Americans angry about the FBI raid on Donald Trump’s Florida estate and insecurity at the southern border pose an increased risk of domestic terrorism, the Biden administration warned in a series of bulletins sent to federal and local law enforcement over the weekend.

And

“Last night, the Department of Homeland Security and the Department of Justice issued a Joint Intelligence Bulletin, accessible via the Homeland Security Information Network, providing information on the potential for domestic violent extremists to carry out attacks on federal, state, and local law enforcement and government personnel or facilities,” CBP Commissioner Chris Magnus wrote in a memo to 60,000 employees.

This is a general warning about all of us Americans, not just the tiny few who are prone to violence.
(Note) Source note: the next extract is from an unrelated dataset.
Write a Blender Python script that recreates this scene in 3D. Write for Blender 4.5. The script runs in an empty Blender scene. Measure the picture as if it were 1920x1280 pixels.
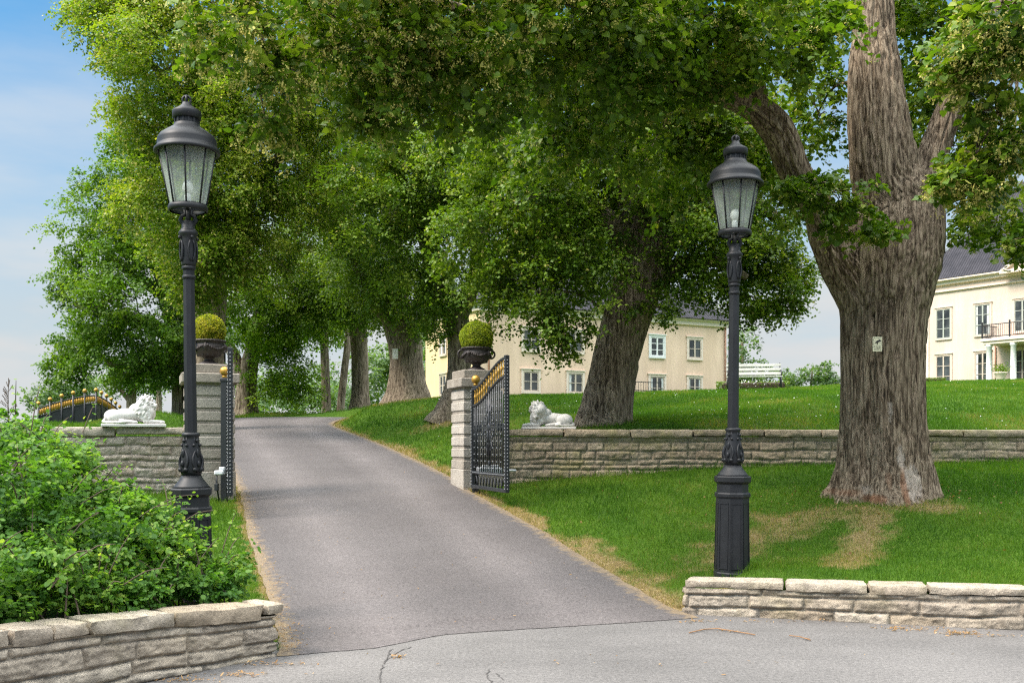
import bpy, bmesh, math, random
import numpy as np
from mathutils import Vector, Matrix
R = math.radians
random.seed(7)
scene = bpy.context.scene
COL = scene.collection

# ------------------------------------------------------------------ camera
# the frame is 1920 wide, focal length 1867 px, eye 1.6 m above the street, level camera with rise
F, HX, HY, EYE = 1866.7, 960.0, 830.0, 1.6
cam_d = bpy.data.cameras.new("camera"); cam = bpy.data.objects.new("camera", cam_d); COL.objects.link(cam)
cam.location = (0, 0, EYE); cam.rotation_euler = (R(90), 0, 0)
cam_d.sensor_width = 36; cam_d.lens = 35.0; cam_d.shift_y = (HY - 640) / 1920
cam_d.clip_start = 0.1; cam_d.clip_end = 3000
scene.camera = cam

# ------------------------------------------------------------------ world and sun
SUN_DIR = Vector((-0.78, -0.30, 0.95)).normalized()      # towards the sun: from the left, a little behind the camera
SUN_EL = math.asin(SUN_DIR.z); SUN_AZ = math.atan2(SUN_DIR.x, SUN_DIR.y)
world = bpy.data.worlds.new("World"); scene.world = world; world.use_nodes = True
wn, wl = world.node_tree.nodes, world.node_tree.links
wn.clear()
wo = wn.new("ShaderNodeOutputWorld"); bg = wn.new("ShaderNodeBackground"); wl.new(bg.outputs[0], wo.inputs[0])
sky = wn.new("ShaderNodeTexSky"); sky.sky_type = 'NISHITA'; sky.sun_disc = False
sky.sun_elevation = SUN_EL; sky.sun_rotation = SUN_AZ; sky.air_density = 1.0; sky.dust_density = 0.6; sky.ozone_density = 2.0
tc = wn.new("ShaderNodeTexCoord")
sep = wn.new("ShaderNodeSeparateXYZ"); wl.new(tc.outputs["Generated"], sep.inputs[0])
mp = wn.new("ShaderNodeMapping"); mp.inputs["Scale"].default_value = (1.6, 1.6, 6.0); wl.new(tc.outputs["Generated"], mp.inputs[0])
cn = wn.new("ShaderNodeTexNoise"); cn.inputs["Scale"].default_value = 2.2; cn.inputs["Detail"].default_value = 7; cn.inputs["Roughness"].default_value = 0.55
wl.new(mp.outputs[0], cn.inputs["Vector"])
# cloud cover: pale veil low down, a clear blue band higher up, bright overcast overhead
def wramp(src, stops):
    r = wn.new("ShaderNodeValToRGB"); wl.new(src, r.inputs[0])
    while len(r.color_ramp.elements) < len(stops): r.color_ramp.elements.new(.5)
    for e, (p, c) in zip(r.color_ramp.elements, stops): e.position = p; e.color = (*c, 1) if isinstance(c, tuple) else (c, c, c, 1)
    return r
cov = wramp(sep.outputs["Z"], [(0, 1.0), (.12, 1.0), (.28, .55), (.41, .05), (.50, .08), (.66, 1.0)])
nr = wn.new("ShaderNodeMapRange"); nr.inputs["From Min"].default_value = 0.35; nr.inputs["From Max"].default_value = 0.7
nr.inputs["To Min"].default_value = -0.13; nr.inputs["To Max"].default_value = 0.13; wl.new(cn.outputs["Fac"], nr.inputs["Value"])
ad = wn.new("ShaderNodeMath"); ad.operation = 'ADD'; ad.use_clamp = True; wl.new(cov.outputs[0], ad.inputs[0]); wl.new(nr.outputs[0], ad.inputs[1])
cr = wramp(cn.outputs["Fac"], [(.36, (.222, .236, .246)), (.64, (.264, .268, .268))])           # cloud radiance / 10
zb_ = wramp(sep.outputs["Z"], [(0, .10), (.40, .10), (.62, .70), (1.0, .84)])                   # an overcast zenith is several times brighter than its horizon
cb = wn.new("ShaderNodeMixRGB"); cb.blend_type = 'MULTIPLY'; cb.inputs[0].default_value = 1; wl.new(cr.outputs[0], cb.inputs[1]); wl.new(zb_.outputs[0], cb.inputs[2])
cs = wn.new("ShaderNodeVectorMath"); cs.operation = 'SCALE'; cs.inputs["Scale"].default_value = 82.0; wl.new(cb.outputs[0], cs.inputs[0])
gm = wn.new("ShaderNodeMixRGB"); gm.blend_type = 'MULTIPLY'; gm.inputs[0].default_value = 1; gm.inputs[2].default_value = (0.20, 0.49, 0.58, 1)
wl.new(sky.outputs[0], gm.inputs[1])
mx = wn.new("ShaderNodeMixRGB"); wl.new(ad.outputs[0], mx.inputs[0]); wl.new(gm.outputs[0], mx.inputs[1]); wl.new(cs.outputs[0], mx.inputs[2])
wl.new(mx.outputs[0], bg.inputs[0]); bg.inputs[1].default_value = 0.15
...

A tinier few than the antifa, BLM, Ruth Sent Us, Jane’s Revenge, et al., arsonists, rioters, terrorists toward whom Garland and his FBI have chosen to turn a blind eye.

Magnus, again:

Since the search, the FBI and DHS have observed an increase in violent threats posted on social media against federal officials and facilities.

Yet, the FBI has chosen, repeatedly, to not “observe” the violent threats posted on social media by individuals who engaged in mass shootings or those posted by antifa, BLM, Ruth Sent Us, Jane’s Revenge, et al.
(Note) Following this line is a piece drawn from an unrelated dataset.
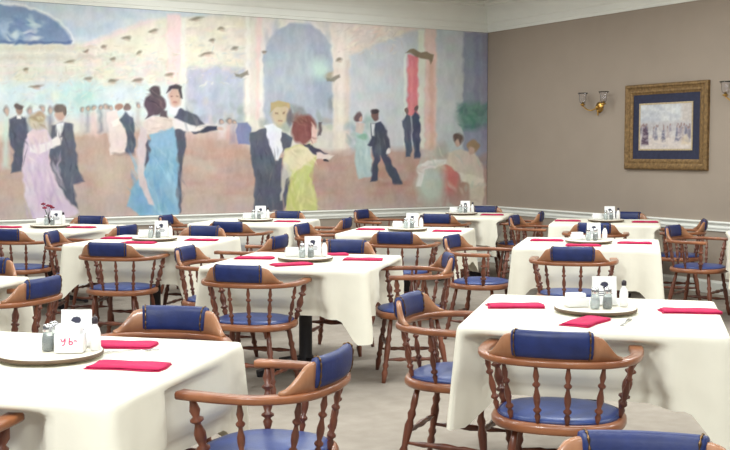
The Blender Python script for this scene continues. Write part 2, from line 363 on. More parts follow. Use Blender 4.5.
    p.poly([(172, 104), (180, 108), (176, 116), (170, 113)], (222, 222, 226), 1)
    p.ell(175, 97, 6.5, 9.5, (198, 166, 150)); p.poly([(167, 93), (169, 86), (176, 83.5), (182, 87), (183, 98), (180.5, 97), (179, 90), (172, 89)], (80, 70, 76), .9)
    p.rect(171, 95.5, 173, 96.8, (110, 80, 76), .6, .7); p.rect(176.5, 95.5, 178.5, 96.8, (110, 80, 76), .6, .7); p.rect(173, 101.5, 177, 102.5, (160, 104, 100), .6, .7)
    p.poly([(143, 123), (152, 116), (166, 116), (178, 120), (180, 127), (172, 132), (152, 136), (145, 134)], (212, 198, 192), 1.2)
    p.poly([(150, 135), (160, 131), (175, 126), (177, 148), (179, 166), (177, 186), (180, 216), (142, 216), (127, 206), (133, 186), (143, 174), (150, 156)], (134, 174, 198), 1.1)
    p.strokes(50, (134, 160, 178, 212), [(112, 162, 198), (154, 194, 216), (104, 152, 192), (170, 206, 222)], (5, 13), (.9, 2), (1.3, .3), .6, 32)
    p.poly([(130, 196), (146, 178), (152, 216), (140, 216)], (108, 158, 196), 2, .5)
    p.poly([(140, 126), (148, 128), (145, 150), (144, 172), (150, 196), (154, 206), (148, 204), (138, 178), (137, 150)], (206, 192, 194), 1)
    p.poly([(172, 118), (186, 122), (198, 127), (206, 126), (200, 131), (184, 131), (174, 128)], (222, 214, 212), 1)
    p.ell(155, 104, 10.5, 11, (88, 74, 84), .12); p.ell(155, 91, 6, 5.5, (80, 68, 78), .2); p.poly([(148, 112), (156, 112), (146, 119)], (92, 80, 88), 1); p.poly([(160, 110), (167, 112), (168, 118), (160, 116)], (92, 80, 88), 1)
    p.strokes(10, (147, 90, 164, 112), [(118, 98, 104), (66, 56, 68)], (3, 6), (.7, 1.3), (.6, .6), .6, 33)
    # yellow couple
    d2 = (90, 94, 110)
    p.poly([(250, 133), (262, 129), (268, 128), (272, 145), (276, 160), (282, 158), (283, 211), (253, 211), (255, 178), (250, 154)], d2, 1)
    p.poly([(280, 132), (286, 133), (293, 138), (290, 147), (282, 152)], d2, 1)
    p.poly([(282, 166), (290, 172), (290, 200), (284, 208)], d2, 1)
    p.poly([(265, 126), (274, 124), (281, 130), (282, 150), (278, 161), (273, 156), (268, 140)], (226, 228, 236), .9)
    p.ell(280, 114, 8.5, 12, (204, 184, 156)); p.poly([(270, 112), (270, 103), (279, 99.5), (289, 103), (290, 112), (286, 107), (277, 106)], (186, 166, 124), .9)
    for x in (276.5, 284): p.rect(x - 1.2, 112, x + 1.2, 113.4, (128, 98, 84), .6, .7)
    p.rect(278, 120, 283, 121.2, (164, 110, 104), .6, .7)
    p.poly([(284, 150), (296, 145), (310, 144), (320, 152), (315, 162), (310, 177), (316, 192), (317, 211), (285, 211), (288, 192), (293, 178), (284, 165)], (200, 202, 136), 1.1)
    p.poly([(284, 152), (296, 146), (312, 146), (318, 153), (306, 164), (294, 172), (284, 164)], (224, 216, 180), 1.4)
    p.strokes(34, (288, 172, 314, 208), [(190, 200, 110), (222, 222, 156), (200, 206, 128)], (4, 10), (.8, 1.8), (1.4, .4), .6, 34)
    p.poly([(284, 160), (292, 172), (290, 176), (286, 180), (282, 200), (280, 200), (282, 172)], (214, 210, 196), 1, .8)
    p.poly([(302, 142), (312, 146), (322, 151), (328, 153), (322, 156), (312, 153)], (70, 70, 88), .8)
    p.poly([(316, 152), (330, 154), (334, 156), (326, 160), (316, 159)], (228, 214, 206), .9); p.ell(326, 160.5, 2.6, 1.4, (70, 64, 72), .3)
    p.ell(304, 129, 12, 15, (132, 82, 80), .12, 1, .25); p.ell(297, 119, 5, 6, (146, 98, 94), .4, .7); p.poly([(312, 122), (318, 130), (317, 142), (310, 146)], (222, 190, 180), 1)
    p.strokes(14, (296, 117, 312, 142), [(112, 66, 66), (152, 104, 98)], (3, 7), (.7, 1.4), (1.1, .5), .6, 35)
    p.rect(318.5, 122, 321.5, 136, (96, 86, 92), .9, .9); p.ell(290, 118, 2.4, 8, (110, 104, 112), .4, .8)
    # couple strolling, two men, seated ladies
    p.poly([(357, 132), (363, 130), (368, 137), (371, 152), (374, 176), (358, 179), (354, 160)], (176, 198, 198), 1.1); p.ell(358, 117, 4, 4.4, (110, 92, 96), .25); p.ell(361, 119, 1.8, 2.6, skin, .4)
    p.poly([(356, 122), (364, 124), (362, 134), (356, 132)], (208, 190, 186), 1); p.ell(362, 137, 4.5, 3, (140, 176, 156), .4)
    p.strokes(16, (356, 145, 372, 176), [(196, 212, 210), (154, 182, 186)], (3, 7), (.8, 1.5), (1.4, .2), .6, 36)
    p.poly([(371, 124), (380, 121.5), (387, 130), (390, 148), (388, 156), (395, 168), (402, 181), (402, 184), (393, 184), (384, 162), (380, 156), (378, 168), (377, 181), (370, 182), (374, 158), (372, 146), (367, 145), (371, 138)], (76, 80, 98), .9)
    p.poly([(371.5, 124), (375, 123.5), (375, 137), (372, 136)], (222, 222, 228), .8); p.ell(375, 115, 4, 5.4, (120, 92, 88), .2); p.ell(375, 111.5, 4.2, 2.8, (66, 58, 64), .25); p.ell(388.5, 151.5, 2, 3, (224, 220, 220), .3)
    p.poly([(376, 181), (402, 184), (410, 186), (380, 186)], (172, 134, 124), 1.4, .6)
    p.poly([(402, 121), (406, 113), (411, 116), (412, 134), (411, 156), (406.5, 157), (405, 140)], (84, 92, 114), .9); p.poly([(412, 117), (416, 112), (420, 118), (420, 158), (415, 158), (413, 140)], (76, 84, 108), .9)
    p.ell(407, 111, 2, 3, (126, 104, 104), .3); p.ell(417, 108.5, 2, 3.4, (116, 94, 96), .3)
    p.ell(437, 160, 12, 14, (196, 184, 172), .5, .7); p.ell(452, 184, 14, 20, (178, 140, 130), .3, .8)
    p.ell(450, 178, 9, 15, (208, 128, 124), .3); p.ell(431, 184, 14, 20, (196, 206, 194), .35); p.poly([(418, 166), (428, 160), (446, 160), (452, 164), (440, 166), (426, 170), (421, 186), (417, 186)], (228, 226, 220), 1)
    p.ell(441, 150, 6, 8, (178, 176, 170), .5, .7)
    p.poly([(448, 152), (460, 150), (474, 152), (482, 164), (486, 186), (482, 208), (468, 206), (470, 184), (458, 172), (446, 164)], (218, 206, 190), 1.2)
    p.poly([(458, 172), (474, 176), (484, 180), (482, 186), (462, 182)], (234, 224, 210), 1); p.ell(458, 139, 5, 6, (116, 96, 92), .2); p.ell(457, 143, 3, 4, (208, 178, 162), .3)
    p.ell(473, 146, 6, 6.5, (164, 142, 112), .2); p.ell(471, 150, 3, 4, (206, 180, 162), .3)
    p.strokes(40, (418, 150, 486, 208), [(206, 198, 186), (190, 200, 190), (222, 212, 200), (186, 164, 152)], (3, 8), (.8, 2), (1, 1), .5, 37)
    # folds and rubbed highlights in the coats, gowns and hair
    suit = [(112, 114, 128), (66, 68, 84), (98, 102, 120), (124, 122, 130)]
    for n, b, cs, sd in ((16, (53, 128, 72, 178), suit, 71), (8, (66, 165, 78, 200), suit, 72), (10, (12, 120, 26, 165), suit, 73), (9, (176, 134, 182, 206), suit, 74), (6, (184, 113, 198, 123), suit, 75), (20, (255, 136, 278, 205), suit, 76),
                        (9, (374, 128, 387, 154), suit, 77), (6, (404, 122, 419, 152), suit, 78), (8, (127, 118, 133, 148), suit, 79)):
        p.strokes(n, b, cs, (3, 8), (.6, 1.5), (1.45, .25), .5, sd)
    p.strokes(18, (30, 140, 50, 165), [(224, 214, 220), (190, 168, 190), (216, 196, 206)], (3, 7), (.7, 1.5), (1.2, .4), .55, 81)
    p.strokes(16, (148, 140, 175, 168), [(112, 156, 186), (160, 192, 208), (122, 168, 196)], (3, 8), (.8, 1.6), (1.2, .4), .55, 82)
    p.strokes(12, (146, 118, 176, 132), [(226, 212, 206), (190, 172, 166)], (3, 6), (.8, 1.5), (.2, .4), .5, 83)
    p.strokes(14, (288, 148, 314, 166), [(234, 226, 196), (206, 196, 160)], (3, 6), (.8, 1.5), (.6, .5), .5, 84)
    p.strokes(10, (32, 114, 44, 128), [(206, 194, 168), (150, 132, 108)], (2, 4), (.6, 1.1), (.6, .6), .6, 85)
    lum = p.c.mean(-1, keepdims=True); p.c = lum + .95 * (p.c - lum)
    # brushwork and dry wash
    n1 = vnoise(px / 3, py / 9, 41); n2 = vnoise(px / 14, py / 14, 42); n3 = vnoise(px / 1.6, py / 2.4, 43)
    p.c = p.c + (n1 * 4 + n2 * 5 + n3 * 3)[..., None] + np.stack([vnoise(px / 10, py / 8, 44), vnoise(px / 10, py / 8, 45), vnoise(px / 10, py / 8, 46)], -1) * 4
    return np.clip(p.c, 20, 250)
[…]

We’re all terrorists, those 10s of millions of us average Americans who won’t kowtow, according to this Progressive-Democratic Party-controlled government.

Duplicity

The American Civil Liberties Union and Southern Poverty Law Center are at it, this time.

‘Way back in 2019 the Tennessee legislature created Education Savings Account pilot programs for Davidson and Shelby Counties. The ESAs grant money to students accepted into the programs; the funds facilitate students’ departure from poorly performing schools in favor of better schools.
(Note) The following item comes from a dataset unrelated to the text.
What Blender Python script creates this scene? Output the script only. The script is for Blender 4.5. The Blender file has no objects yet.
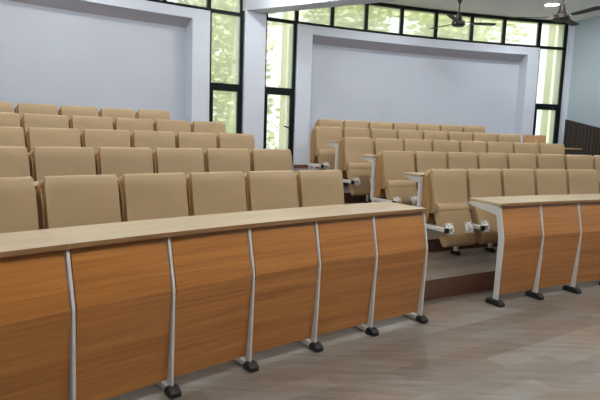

The two county governments promptly sued to block the ESAs from taking effect, and the Tennessee Supreme Court ultimately ruled, last May, that the ESAs were jake, and in June that court denied the counties’ petition to reconsider.

Now the ACLU and SPLC are suing on the legally frivolous (IMNSHO) premise that that delay, manufactured by the county governments, is sufficient reason to further delay implementation of the ESA pilot program.

That’s how desperate the Left is to keep poor and minority kids—especially in Shelby County, although Davidson has a significant poor and minority population—trapped in bad schools instead of letting them transfer and actually get an education.

Nor am I sympathetic to the county school districts’ imagined plight. Those school districts really did have all that time since 2019 to prepare their budgets: they had no reason to ignore the possibility that the ESAs would be upheld and to prepare accordingly. It’s also not at all beyond the districts’ capabilities to have prepared two budgets, with one being centered on no ESA impact and one centered on an ESA impact.

Bias and Gun Trafficking

Dan Frosch and Zusha Elinson had a piece on illegal gun trafficking in last Thursday’s Wall Street Journal in which they decried the degree of illegal trafficking, especially across State borders. In the graph below, they particularly called out five States as being particularly egregious sources of this interstate trafficking.

Sadly, their article exposes more about the press’ bias in reporting on guns and (by their implication from their trafficking emphasis) on gun control.

No doubt gun-trafficking is a serious problem.

However, some context is informative, also; it took me about 10 grueling seconds to conduct the Bing search that turned up this context from the year following Frosch and Elinson’s graph.

  • 5,000 guns trafficked out of Texas against 1.6 million guns sold in Texas in 2021.
  • 6,000 guns trafficked out of Georgia against 496 thousand guns sold in Georgia in 2021.
  • 4,800 guns trafficked out of Arizona against 480 thousand guns sold in Arizona in 2021.
  • 4,700 guns trafficked out of Virginia against 620 thousand guns sold in Virginia in 2021.
  • 4,300 guns trafficked out of Florida against 1.4 million guns sold in Florida in 2021.

It’s interesting that Frosch and Elinson chose to elide this context-providing information.